**The task**
Reproduce the section of the listing that begins at the line containing "The Blender Python" and finishes at the line containing "0.009), (0.0, 0.008)]". Include both end lines and nothing beyond them.

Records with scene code
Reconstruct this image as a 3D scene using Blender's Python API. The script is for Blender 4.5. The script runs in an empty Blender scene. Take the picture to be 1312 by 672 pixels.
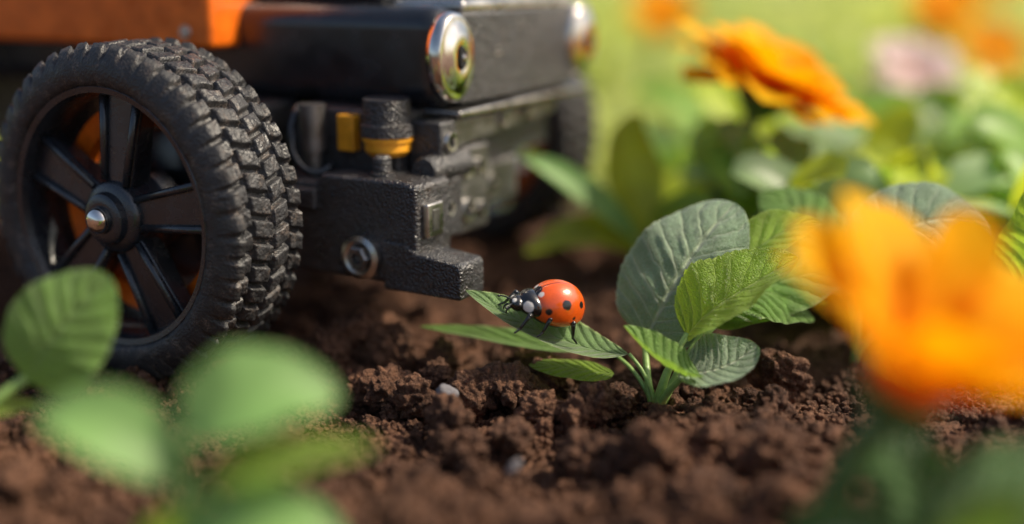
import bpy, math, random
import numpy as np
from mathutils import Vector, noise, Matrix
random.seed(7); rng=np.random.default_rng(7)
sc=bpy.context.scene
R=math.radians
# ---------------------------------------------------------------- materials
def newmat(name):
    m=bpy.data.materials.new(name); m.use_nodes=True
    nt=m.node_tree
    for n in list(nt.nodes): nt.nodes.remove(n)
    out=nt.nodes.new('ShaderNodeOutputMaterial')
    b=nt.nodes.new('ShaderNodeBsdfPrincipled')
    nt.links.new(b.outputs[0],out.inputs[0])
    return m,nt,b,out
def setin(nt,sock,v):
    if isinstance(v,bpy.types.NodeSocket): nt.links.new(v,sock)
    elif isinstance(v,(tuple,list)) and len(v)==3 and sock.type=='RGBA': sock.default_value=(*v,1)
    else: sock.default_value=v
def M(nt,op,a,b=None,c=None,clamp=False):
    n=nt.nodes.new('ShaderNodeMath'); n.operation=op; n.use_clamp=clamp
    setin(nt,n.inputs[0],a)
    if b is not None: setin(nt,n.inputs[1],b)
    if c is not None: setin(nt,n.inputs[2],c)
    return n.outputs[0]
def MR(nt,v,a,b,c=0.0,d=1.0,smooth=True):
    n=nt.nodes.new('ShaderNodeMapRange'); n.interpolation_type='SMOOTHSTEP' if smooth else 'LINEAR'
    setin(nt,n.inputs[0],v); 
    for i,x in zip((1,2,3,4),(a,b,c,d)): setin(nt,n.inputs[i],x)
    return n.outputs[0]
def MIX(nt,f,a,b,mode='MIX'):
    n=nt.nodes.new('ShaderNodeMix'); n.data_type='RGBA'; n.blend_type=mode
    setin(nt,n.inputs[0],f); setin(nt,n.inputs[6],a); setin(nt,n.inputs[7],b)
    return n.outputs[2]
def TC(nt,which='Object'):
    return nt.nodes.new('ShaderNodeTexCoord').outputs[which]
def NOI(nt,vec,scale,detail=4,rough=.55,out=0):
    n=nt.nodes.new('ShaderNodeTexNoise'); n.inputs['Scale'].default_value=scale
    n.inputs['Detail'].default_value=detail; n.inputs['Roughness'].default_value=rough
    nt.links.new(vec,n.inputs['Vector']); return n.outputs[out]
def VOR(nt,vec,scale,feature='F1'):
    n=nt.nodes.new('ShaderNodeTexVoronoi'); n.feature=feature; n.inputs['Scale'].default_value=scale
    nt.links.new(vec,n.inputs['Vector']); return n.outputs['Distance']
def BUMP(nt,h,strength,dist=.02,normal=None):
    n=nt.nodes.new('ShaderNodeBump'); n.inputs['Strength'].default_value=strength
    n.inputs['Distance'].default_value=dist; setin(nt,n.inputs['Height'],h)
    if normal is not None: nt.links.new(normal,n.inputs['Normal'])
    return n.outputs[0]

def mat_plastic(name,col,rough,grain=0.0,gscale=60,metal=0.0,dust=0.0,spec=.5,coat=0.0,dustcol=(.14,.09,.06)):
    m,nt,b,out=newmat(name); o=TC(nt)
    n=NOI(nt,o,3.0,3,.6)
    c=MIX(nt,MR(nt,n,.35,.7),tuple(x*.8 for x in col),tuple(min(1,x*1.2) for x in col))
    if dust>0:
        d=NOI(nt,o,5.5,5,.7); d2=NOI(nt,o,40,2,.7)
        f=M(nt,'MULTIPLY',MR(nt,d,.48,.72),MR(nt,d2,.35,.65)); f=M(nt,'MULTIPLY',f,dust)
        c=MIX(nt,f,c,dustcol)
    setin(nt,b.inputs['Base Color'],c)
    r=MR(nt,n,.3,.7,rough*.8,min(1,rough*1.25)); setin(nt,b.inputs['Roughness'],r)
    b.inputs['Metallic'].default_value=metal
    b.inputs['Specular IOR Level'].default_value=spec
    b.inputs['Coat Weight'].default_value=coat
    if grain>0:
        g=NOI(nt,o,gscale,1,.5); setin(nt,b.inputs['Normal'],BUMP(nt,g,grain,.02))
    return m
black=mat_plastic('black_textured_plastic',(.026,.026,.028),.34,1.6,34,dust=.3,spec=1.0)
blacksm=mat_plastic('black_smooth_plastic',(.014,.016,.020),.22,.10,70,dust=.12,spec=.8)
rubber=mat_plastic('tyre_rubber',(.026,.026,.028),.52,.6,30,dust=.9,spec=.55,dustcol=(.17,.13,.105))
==
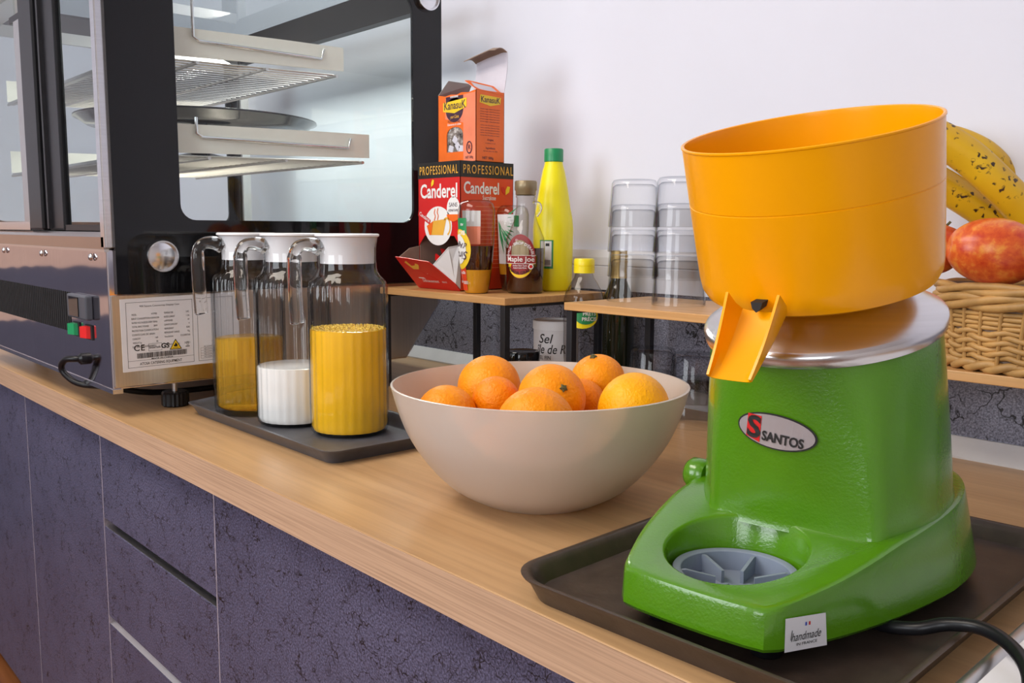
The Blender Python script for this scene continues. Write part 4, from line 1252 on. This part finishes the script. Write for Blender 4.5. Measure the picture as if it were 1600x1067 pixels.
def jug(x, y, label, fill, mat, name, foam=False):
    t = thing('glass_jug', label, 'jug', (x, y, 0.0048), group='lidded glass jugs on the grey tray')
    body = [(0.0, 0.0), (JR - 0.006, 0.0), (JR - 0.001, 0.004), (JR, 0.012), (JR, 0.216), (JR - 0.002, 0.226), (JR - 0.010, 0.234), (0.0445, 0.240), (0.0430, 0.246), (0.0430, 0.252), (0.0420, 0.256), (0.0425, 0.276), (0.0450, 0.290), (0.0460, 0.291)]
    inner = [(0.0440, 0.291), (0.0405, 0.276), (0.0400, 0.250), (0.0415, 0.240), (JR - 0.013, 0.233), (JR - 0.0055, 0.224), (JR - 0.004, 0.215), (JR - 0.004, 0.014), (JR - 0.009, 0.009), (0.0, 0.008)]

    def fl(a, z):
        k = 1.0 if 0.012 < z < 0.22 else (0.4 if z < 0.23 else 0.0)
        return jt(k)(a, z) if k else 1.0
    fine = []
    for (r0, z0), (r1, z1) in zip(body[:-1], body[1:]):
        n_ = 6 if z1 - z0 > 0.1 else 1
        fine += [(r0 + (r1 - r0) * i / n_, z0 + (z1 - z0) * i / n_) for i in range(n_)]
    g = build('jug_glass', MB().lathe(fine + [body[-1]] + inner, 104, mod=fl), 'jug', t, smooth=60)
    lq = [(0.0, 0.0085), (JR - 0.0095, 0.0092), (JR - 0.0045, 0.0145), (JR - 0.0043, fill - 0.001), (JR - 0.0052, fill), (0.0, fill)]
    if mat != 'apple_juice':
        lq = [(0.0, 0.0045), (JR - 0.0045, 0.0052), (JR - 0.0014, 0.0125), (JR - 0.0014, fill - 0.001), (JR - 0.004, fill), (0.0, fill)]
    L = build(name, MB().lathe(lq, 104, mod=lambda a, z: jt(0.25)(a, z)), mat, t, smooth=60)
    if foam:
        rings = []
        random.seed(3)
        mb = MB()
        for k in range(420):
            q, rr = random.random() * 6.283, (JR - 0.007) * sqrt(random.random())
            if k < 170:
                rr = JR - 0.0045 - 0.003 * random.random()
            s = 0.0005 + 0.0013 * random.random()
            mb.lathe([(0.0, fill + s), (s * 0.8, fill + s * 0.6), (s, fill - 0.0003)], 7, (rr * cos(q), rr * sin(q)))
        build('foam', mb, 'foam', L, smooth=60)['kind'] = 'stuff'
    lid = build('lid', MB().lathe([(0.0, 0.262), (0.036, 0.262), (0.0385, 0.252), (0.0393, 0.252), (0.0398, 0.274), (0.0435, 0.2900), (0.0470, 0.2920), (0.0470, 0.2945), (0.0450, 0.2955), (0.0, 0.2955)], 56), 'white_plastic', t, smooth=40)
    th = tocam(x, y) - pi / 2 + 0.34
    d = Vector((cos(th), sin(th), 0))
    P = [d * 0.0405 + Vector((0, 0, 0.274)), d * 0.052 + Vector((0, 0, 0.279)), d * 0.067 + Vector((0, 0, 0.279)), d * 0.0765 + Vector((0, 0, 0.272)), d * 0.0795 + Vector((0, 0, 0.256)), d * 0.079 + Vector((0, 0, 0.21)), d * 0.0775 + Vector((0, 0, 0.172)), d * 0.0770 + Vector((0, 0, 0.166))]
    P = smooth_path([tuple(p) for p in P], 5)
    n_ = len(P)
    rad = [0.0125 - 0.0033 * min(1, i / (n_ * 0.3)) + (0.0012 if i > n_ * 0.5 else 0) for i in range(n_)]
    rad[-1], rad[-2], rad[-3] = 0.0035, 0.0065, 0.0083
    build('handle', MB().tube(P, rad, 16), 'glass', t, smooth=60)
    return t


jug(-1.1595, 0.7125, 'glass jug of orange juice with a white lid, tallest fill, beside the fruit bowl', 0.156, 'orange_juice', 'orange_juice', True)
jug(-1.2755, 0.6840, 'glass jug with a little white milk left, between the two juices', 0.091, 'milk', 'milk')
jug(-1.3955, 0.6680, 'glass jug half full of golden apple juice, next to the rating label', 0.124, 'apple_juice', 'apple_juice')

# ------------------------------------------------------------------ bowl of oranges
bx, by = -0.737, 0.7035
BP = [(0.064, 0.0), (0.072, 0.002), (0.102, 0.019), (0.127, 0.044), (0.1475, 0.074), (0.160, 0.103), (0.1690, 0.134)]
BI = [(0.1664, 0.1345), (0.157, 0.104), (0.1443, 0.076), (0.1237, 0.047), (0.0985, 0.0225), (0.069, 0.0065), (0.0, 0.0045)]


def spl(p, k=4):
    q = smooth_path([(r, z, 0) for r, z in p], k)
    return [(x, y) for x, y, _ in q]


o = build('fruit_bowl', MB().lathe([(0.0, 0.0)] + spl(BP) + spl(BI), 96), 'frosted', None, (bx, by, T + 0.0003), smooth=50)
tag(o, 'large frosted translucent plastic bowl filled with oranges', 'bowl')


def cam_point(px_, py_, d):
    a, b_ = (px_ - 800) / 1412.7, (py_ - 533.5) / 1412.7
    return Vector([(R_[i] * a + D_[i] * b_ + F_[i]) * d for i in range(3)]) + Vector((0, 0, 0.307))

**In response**
The Blender Python script for this scene continues. Write part 4, from line 1252 on. This part finishes the script. Write for Blender 4.5. Measure the picture as if it were 1600x1067 pixels.
def jug(x, y, label, fill, mat, name, foam=False):
    t = thing('glass_jug', label, 'jug', (x, y, 0.0048), group='lidded glass jugs on the grey tray')
    body = [(0.0, 0.0), (JR - 0.006, 0.0), (JR - 0.001, 0.004), (JR, 0.012), (JR, 0.216), (JR - 0.002, 0.226), (JR - 0.010, 0.234), (0.0445, 0.240), (0.0430, 0.246), (0.0430, 0.252), (0.0420, 0.256), (0.0425, 0.276), (0.0450, 0.290), (0.0460, 0.291)]
    inner = [(0.0440, 0.291), (0.0405, 0.276), (0.0400, 0.250), (0.0415, 0.240), (JR - 0.013, 0.233), (JR - 0.0055, 0.224), (JR - 0.004, 0.215), (JR - 0.004, 0.014), (JR - 0.009, 0.009), (0.0, 0.008)]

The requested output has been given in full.